Obama: It's Still About Hope, It's Still About Change

    At his first official rally, President Barack Obama takes swipes at "backward" Romney.

    COLUMBUS, Ohio — After more than three years in office, President Barack Obama is still all about “Hope” and “Change.”

    “If people ask you want this campaign is about, you tell them it’s still about hope. You tell them it’s still about change,” at sweat-stained Obama said at his first official rally here. “It’s still about ordinary people who believe that in the fact of great odds we can make a difference in the life of this country.”

    At The Ohio State University on Saturday, Obama defended his record, but acknowledged that America today is far from perfect.

    “I’ve heard from too many people wondering why they haven’t been able to get one of the jobs that’ve been created,” Obama said. “Why their home is still underwater. Why their family hasn’t yet been touched by the recovery.”

    But Obama said Republicans aren’t offering an answer to those questions, but instead are trying to blame him with negative ads.

    “Over and over again, they’ll tell you that American’s down now, and they’ll tell you who to blame, and ask if you’re better off that you were before the worst crisis in our lifetime,” Obama said. “We’ve seen that play before, but you know what, the real question. The question that will actually make a difference in your life and in the lives of your children is not just about how we’re doing today, but how we’ll be doing tomorrow.”

    Obama also drew a sharp contrast with Mitt Romney, arguing that he is a stooge of Republicans in Congress, bent on cutting taxes for the rich and cutting spending on everyone else.

    “Republicans in Congress have found a nominee who is willing to rubber stamp this agenda,” Obama said, trying to tie Romney to the most unpopular institution in America.

    Mocking Romney’s declaration that corporations are people last year, Obama said, "I don't care how many different ways you try to explain it, corporations aren't people. People are people!"

    Obama also set out to frame Romney as a nice guy who is out of touch — much the same message that Romney uses against him.

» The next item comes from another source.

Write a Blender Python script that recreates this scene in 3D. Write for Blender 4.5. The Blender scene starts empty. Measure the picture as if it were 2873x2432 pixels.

    "Gov. Romney is a patriotic American who has raised a large family," Obama said, "The problem with our economy isn’t that the American people aren’t productive enough — you’ve been working harder than ever...Governor Romney doesn’t seem to get that."

    Saying Republicans want to double-down on the Bush agenda, but "on steroids," Obama said, "We were there, we remember, we are not going back, we are moving this country forward."

    “We have come too far to abandon the change we fought for in 2008. We have to move forward to the future we imagined in 2008,” he added, his rhetoric lofty as ever.